**Request**
Take the lines from the top down to and including the one with "from math import" and repeat them exactly. Omit images.

━━━━━━━━━━━━━━━━

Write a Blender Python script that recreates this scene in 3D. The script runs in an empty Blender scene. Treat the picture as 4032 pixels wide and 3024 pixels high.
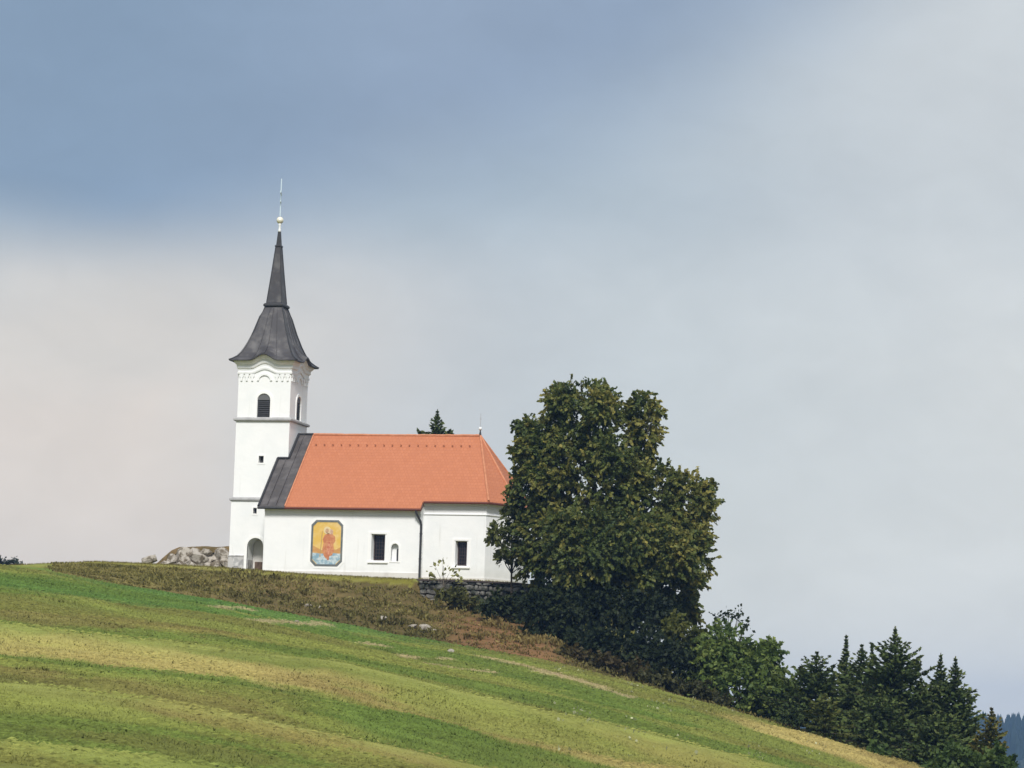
import bpy, bmesh, math, random
import numpy as np
from mathutils import Vector, Matrix
from math import radians as rad, pi, sin, cos, tan, sqrt

# ------------------------------------------------------------------ camera
S = bpy.context.scene
CAM = np.array([73.379, -217.482, -12.063])
YAW, PITCH, ROLL = 0.246841, 0.113495, 0.031213
FPX = 12000.0                                   # focal length in pixels of the 4032 px wide photograph
F3 = np.array([-sin(YAW)*cos(PITCH), cos(YAW)*cos(PITCH), sin(PITCH)])
R3 = np.array([cos(YAW), sin(YAW), 0.0])
U3 = np.cross(R3, F3)
RR = cos(ROLL)*R3 + sin(ROLL)*U3
UU = -sin(ROLL)*R3 + cos(ROLL)*U3
cd = bpy.data.cameras.new("camera"); cam = bpy.data.objects.new("camera", cd)
S.collection.objects.link(cam); S.camera = cam
cam.matrix_world = Matrix(((RR[0], UU[0], -F3[0], CAM[0]), (RR[1], UU[1], -F3[1], CAM[1]),
                           (RR[2], UU[2], -F3[2], CAM[2]), (0, 0, 0, 1)))
cd.sensor_width = 36.0; cd.lens = 36.0*FPX/4032.0
cd.clip_start = 0.5; cd.clip_end = 20000

# ------------------------------------------------------------------ light, sky, exposure
EXPO = 0.6
S.view_settings.view_transform = 'Standard'; S.view_settings.look = 'None'
S.view_settings.exposure = EXPO; S.view_settings.gamma = 1
SUN_AZ, SUN_EL, SUN_STR = 13.0, 46.0, 2.5       # azimuth measured from due south (-Y) towards east (+X)
sl = bpy.data.lights.new("sun", 'SUN'); sl.energy = SUN_STR; sl.angle = rad(14); sl.color = (1.0, 0.965, 0.91)
sun = bpy.data.objects.new("sun", sl); S.collection.objects.link(sun)
sdir = Vector((sin(rad(SUN_AZ))*cos(rad(SUN_EL)), -cos(rad(SUN_AZ))*cos(rad(SUN_EL)), sin(rad(SUN_EL))))
sun.rotation_euler = sdir.to_track_quat('Z', 'Y').to_euler()
S.render.engine = 'CYCLES'
S.cycles.use_denoising = True
S.cycles.max_bounces = 5; S.cycles.diffuse_bounces = 3; S.cycles.transparent_max_bounces = 6
S.cycles.volume_bounces = 0

def lin(c):
    return tuple(((v/255)/12.92 if v/255 <= .04045 else ((v/255+.055)/1.055)**2.4) for v in c)

class NT:
    """tiny helper for node trees"""
    def __init__(s, tree):
        s.t = tree; s.t.nodes.clear()
    def n(s, typ, **kw):
        nd = s.t.nodes.new(typ)
        for k, v in kw.items():
            if k in ('i',):
                for a, b in v.items():
                    if hasattr(b, 'is_output') or isinstance(b, bpy.types.NodeSocket): s.t.links.new(b, nd.inputs[a])
                    else: nd.inputs[a].default_value = b
            else: setattr(nd, k, v)
        return nd
    def m(s, op, a, b=0.0, c=0.0, clamp=False):
        nd = s.n('ShaderNodeMath', operation=op, use_clamp=clamp, i={0: a, 1: b, 2: c}); return nd.outputs[0]
    def mix(s, f, a, b, blend='MIX'):
        nd = s.n('ShaderNodeMix', data_type='RGBA', blend_type=blend, clamp_factor=True)
        for k, v in ((0, f), (6, a), (7, b)):
            if isinstance(v, bpy.types.NodeSocket): s.t.links.new(v, nd.inputs[k])
            else: nd.inputs[k].default_value = v if k == 0 else (tuple(v)+(1,))[:4]
        return nd.outputs[2]
    def sm(s, x, lo, hi):
        nd = s.n('ShaderNodeMapRange', interpolation_type='SMOOTHSTEP', i={0: x, 1: lo, 2: hi, 3: 0.0, 4: 1.0}); return nd.outputs[0]

W = bpy.data.worlds.new("World"); S.world = W; W.use_nodes = True
w = NT(W.node_tree)
tc = w.n('ShaderNodeTexCoord').outputs['Generated']
def dotv(v): return w.n('ShaderNodeVectorMath', operation='DOT_PRODUCT', i={0: tc, 1: tuple(v)}).outputs['Value']
ff = w.m('MAXIMUM', dotv((-sin(YAW), cos(YAW), 0)), 0.15)
uu = w.m('DIVIDE', dotv((cos(YAW), sin(YAW), 0)), ff)           # azimuth tangent about the view heading
vv = w.m('DIVIDE', w.n('ShaderNodeSeparateXYZ', i={0: tc}).outputs[2], ff)   # elevation tangent
def cn(scale, det, off, dist=0.0):
    mp = w.n('ShaderNodeMapping', i={0: tc, 1: off, 3: (1, 1, 1.7)})
    return w.n('ShaderNodeTexNoise', i={'Vector': mp.outputs[0], 'Scale': scale, 'Detail': det, 'Roughness': .55, 'Distortion': dist}).outputs[0]
n1 = w.m('SUBTRACT', cn(5.0, 3, (3.1, .7, 2.2)), .5)
n2 = w.m('SUBTRACT', cn(14.0, 4, (1.1, 5.7, .2), .3), .5)
# photo-like coordinates of the cloud deck: X to the right, Y downwards, in thousandths
X = w.m('MULTIPLY_ADD', uu, 6583.0, 1106.0)
Y = w.m('MULTIPLY_ADD', vv, -6583.0, 1580.0)
wob = w.m('ADD', w.m('MULTIPLY', n1, 300.0), w.m('MULTIPLY', n2, 110.0))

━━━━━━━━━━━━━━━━

**Complete output**
Write a Blender Python script that recreates this scene in 3D. The script runs in an empty Blender scene. Treat the picture as 4032 pixels wide and 3024 pixels high.
import bpy, bmesh, math, random
import numpy as np
from mathutils import Vector, Matrix
from math import radians as rad, pi, sin, cos, tan, sqrt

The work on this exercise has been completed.